Wheatley explained, “Lynch films are scary in a way that modern horror films seldom are. He talks directly to my inner child, to the nightmares of my seven-year-old self. It’s a singular cinematic experience.”

38. Eli Roth — Creepshow 

Eli Roth became renowned as the new enfant terrible of the early ‘00s horror scene thanks to splatterfests like Cabin Fever. But it turns out that he was simply emulating one of his heroes. Well, three to be exact. Yes, Roth was particularly taken with Creepshow, the anthology which brought author Stephen King, filmmaker George A. Romero, and make-up maestro Tom Savini together for 90 minutes of gory mayhem.

He told Today, “If you’re not that into the story, a new one will be on in ten minutes… An amazing cast, incredible script, brilliant makeup effects, and nonstop fun. A very underrated horror movie that’s a guaranteed good time.”

39. Gaspar Noé — Un Chien Andalou 

Surreal short Un Chien Andalou probably wouldn’t make your average horror fan’s all-time list. But as one of France’s most idiosyncratic filmmakers, Gaspar Noé found it impossible to resist. The auteur told Rotten Tomatoes that the squeamish opening scene in which co-director Luis Buñuel cuts out a woman’s eye was particularly memorable.
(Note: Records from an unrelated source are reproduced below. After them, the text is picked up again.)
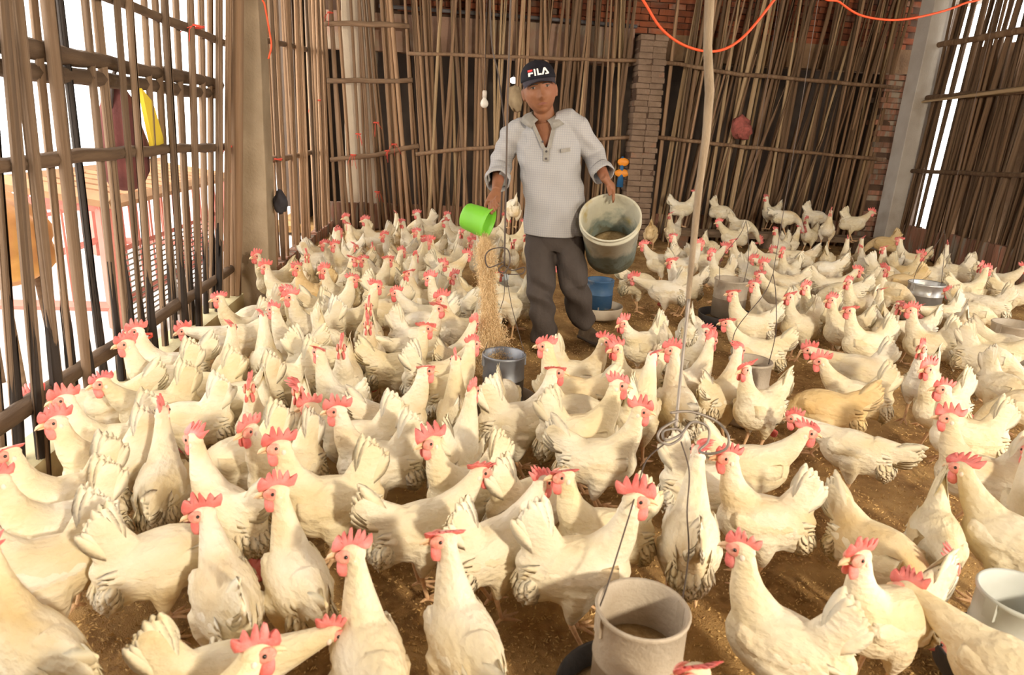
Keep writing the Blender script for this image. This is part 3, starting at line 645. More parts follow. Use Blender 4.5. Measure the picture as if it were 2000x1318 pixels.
b = MB()
b.loft(head_grid())
for s in (-1, 1):
    R3 = (HEAD @ Matrix.Rotation(math.radians(-18*s), 4, 'Z')).to_3x3()
    b.ball(HEAD @ Vector((s*.083, .014, -.004)), (.009, .020, .032), 10, 8, rot=R3); b.ball(HEAD @ Vector((s*.082, .006, -.030)), (.007, .010, .011), 8, 6, rot=R3)
tubeq(b, [(-.215, -.03, 1.30), (-.225, -.015, 1.36), (-.238, .002, 1.43), (-.250, .010, 1.475)], [(.095, .07), (.064, .060), (.058, .056), (.056, .056)], 18, side=(1, 0, 0))
tubeq(b, [(-.125, 0, .70), (-.14, 0, .90), (-.175, 0, 1.10), (-.205, 0, 1.25), (-.218, -.01, 1.335)], [(.150, .105), (.145, .108), (.152, .112), (.155, .100), (.10, .07)], 24, side=(1, 0, 0))
SR, ER, WR_ = (-.385, 0, 1.295), (-.480, -.05, 1.085), (-.472, .19, .952)
SL, EL, WL = (-.055, -.005, 1.365), (.078, -.05, 1.175), (.158, .105, 1.040)
for S_, E_, W_ in ((SR, ER, WR_), (SL, EL, WL)):
    l = lambda a, c, t: tuple(a[i]+(c[i]-a[i])*t for i in range(3))
    tubeq(b, [S_, l(S_, E_, .5), E_, l(E_, W_, .35), l(E_, W_, .8), W_], [.050, .046, .041, .041, .031, .027], 14)
# right hand closed round the scoop handle
HK = (-.480, .268, .898)
fr = []
for k in range(4):
    o = (k-1.5)*.0195; ax = Vector((-.52, .24, -.62)).normalized()     # along the handle, towards the scoop
    c0 = Vector(HK)+ax*(-o)*1.0
    p = lambda du, dw, dz: (c0.x+du, c0.y+dw, c0.z+dz)
    fr.append(([p(.004, -.006, .006), p(.002, .024, -.004), p(.006, .040, -.024), p(.016, .032, -.044), p(.022, .014, -.046)], .0092-.0006*abs(k-1)))
hand(b, WR_, HK, (0, .55, .8), fr, [(-.500, .225, .915), (-.516, .250, .892), (-.520, .275, .868), (-.512, .292, .850)])
# left hand over the pail rim: four fingers outside behind the rim, thumb inside
LK = (.205, .075, .996)
fl = []
_d = (Q(*LK)-Q(*WL)).normalized(); _n = Q(.3, .5, .75); _s = _d.cross((_n-_d*_n.dot(_d)).normalized()); _s = _s if _s.x > 0 else -_s
for k in range(4):
    o = _s*((k-1.5)*.020); p = lambda du, dw, dz: (LK[0]+o.x+du, LK[1]-o.y+dw, LK[2]+o.z-.004*abs(k-1.2)+dz)
    fl.append(([p(0, -.004, .002), p(.004, .008, -.012), p(.006, .0, -.034), p(.006, -.018, -.054), p(.004, -.026, -.062)], .0090-.0006*abs(k-1)))
fl[0] = ([(LK[0]-.012, .085, .990), (LK[0]-.006, .112, .982), (LK[0]+.0, .128, .962), (LK[0]+.002, .134, .938), (LK[0]+.002, .136, .926)], .0095)
hand(b, WL, LK, (.3, .5, .75), fl, [(.172, .098, 1.018), (.176, .122, .996), (.182, .136, .974), (.186, .142, .955)])
HR, KR, AR = (-.205, .0, .70), (-.180, .11, .405), (-.140, .135, .06)
HLg, KL, AL = (-.035, .0, .70), (.022, .06, .415), (.105, -.155, .085)
for H_, K_, A_ in ((HR, KR, AR), (HLg, KL, AL)): tubeq(b, [H_, l(H_, K_, .5), K_, l(K_, A_, .35), A_], [.075, .068, .052, .050, .033], 14)
tubeq(b, [(-.12, 0, .62), (-.12, 0, .72)], [(.13, .09), (.15, .10)], 18, side=(1, 0, 0))
body = obj('body', remesh(b, .0042, M_SKIN, 'body', 2, .4), man)
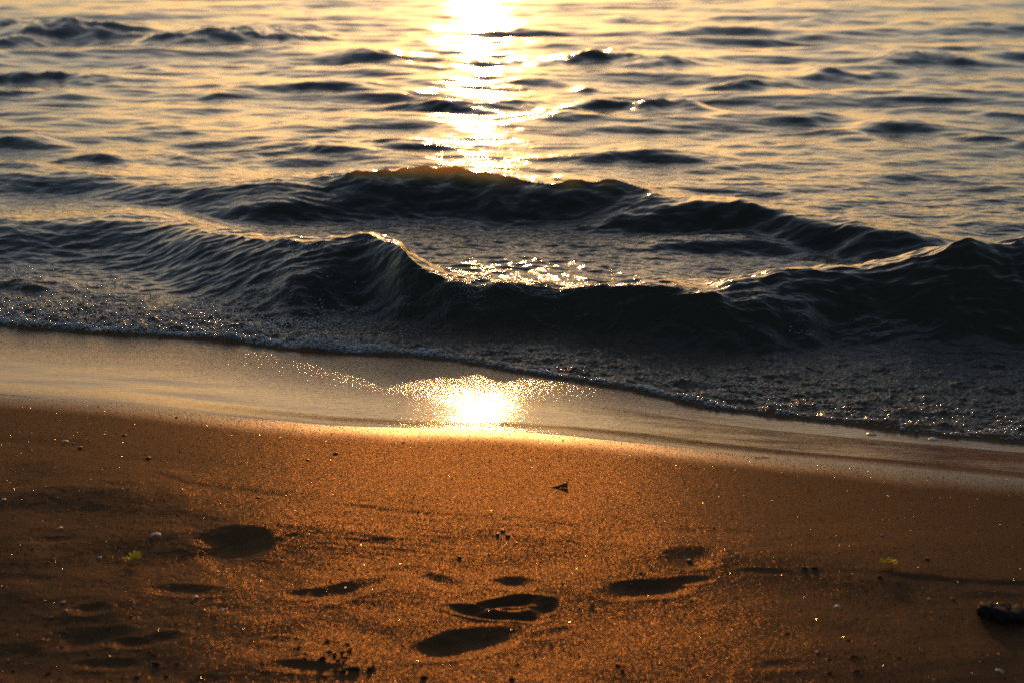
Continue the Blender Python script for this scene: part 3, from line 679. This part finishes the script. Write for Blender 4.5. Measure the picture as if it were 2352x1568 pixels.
for k in range(46):
    a = random.uniform(0, 2 * math.pi); p = np.array([random.uniform(-50, 85) * mpp, random.uniform(-.02, .02), random.uniform(5, 24) * mpp]); V = []; F = []
    d = np.array([math.cos(a), math.sin(a) * .6, random.uniform(.1, .9)]); Ls = random.uniform(.008, .022); n = 6
    for i in range(n):
        t = i / (n - 1); c = p + d * Ls * t + np.array([0, 0, -.5 * Ls * t * t]); rr = .0014 * (1.1 - t)
        for q in range(4): V.append(c + rr * np.array([math.cos(q * 1.57), .5 * math.sin(q * 1.57), math.sin(q * 1.57)]))
    for i in range(n - 1):
        for q in range(4): F.append((i * 4 + q, i * 4 + (q + 1) % 4, i * 4 + 4 + (q + 1) % 4, i * 4 + 4 + q))
    mesh_from("frond", np.array(V), np.array(F), M['weed'], parent=root)

# straws and twigs
def straw(pts, r, label, mat='straw'):
    P = [np.array(on_sand(a, b)[:3]) + np.array([0, 0, r * .6 + c]) for a, b, c in pts]; V, F = [], []
    for i, c in enumerate(P):
        rr = r * (1 - .5 * i / len(P))
        for k in range(6): V.append(c + rr * np.array([0, math.cos(k * 1.047), math.sin(k * 1.047)]))
    for i in range(len(P) - 1):
        for k in range(6): F.append((i * 6 + k, i * 6 + (k + 1) % 6, i * 6 + 6 + (k + 1) % 6, i * 6 + 6 + k))
    V = np.array(V); c0 = P[0]; o = mesh_from("twig", V - c0, np.array(F), M[mat]); o.location = c0
    tag(o, label, "twig", "twigs on the sand")
straw([(1734, 1050, 0), (1744, 1052, .002), (1752, 1049, .001), (1766, 1051, 0)], .0013, "thin reddish brown twig on smooth sand close to the wet edge at right")
straw([(1352, 1370, .001), (1357, 1373, .003), (1364, 1375, 0)], .0022, "short dark twig right of the footprints", 'clod')

# white flecks of foam stranded on the wet film
for px, py, w, lb in ((2001, 997, 22, "white foam fleck on the dark wet film at right, left of two"), (2144, 1008, 24, "white foam fleck on the dark wet film at right, right of two")):
    x, y = at_z(px, py, -.10)
    z = float(sea_z(np.array([x]), np.array([y]), np.array([.003]))[0][0]); x, y = at_z(px, py, z); mpp = 36 / LENS / 2352 * y * 1.06
    v, f = lump_mesh(w * mpp / 2, w * mpp * .5, .0025, int(px), .4)
    o = mesh_from("foam_fleck", v, f, M['foam']); o.location = (x, y, z + .001); tag(o, lb, "foam", "foam flecks on the wet film")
He said, “I wish I could have been in the audience, if I could not be behind Bunuel. If I could see the reaction, I’m sure there’s never people turning more crazy in the history of cinema than the first audience that that movie had.”

40. Patrick Brice — Jacob's Ladder

Patrick Brice has made two of the most unnerving found-footage horrors in recent years with the Mark Duplass-starring Creep films. And his own personal favorite, Jacob’s Ladder, also drew on distinctive techniques to scare audiences like never before.

Brice told Mental Floss, “There are moments in the film that use practical and in-camera effects to pull off scares that are beyond comprehension. I remember having to rewind certain moments asking myself how Adrian Lyne was able to pull them off, and it’s his only horror movie!”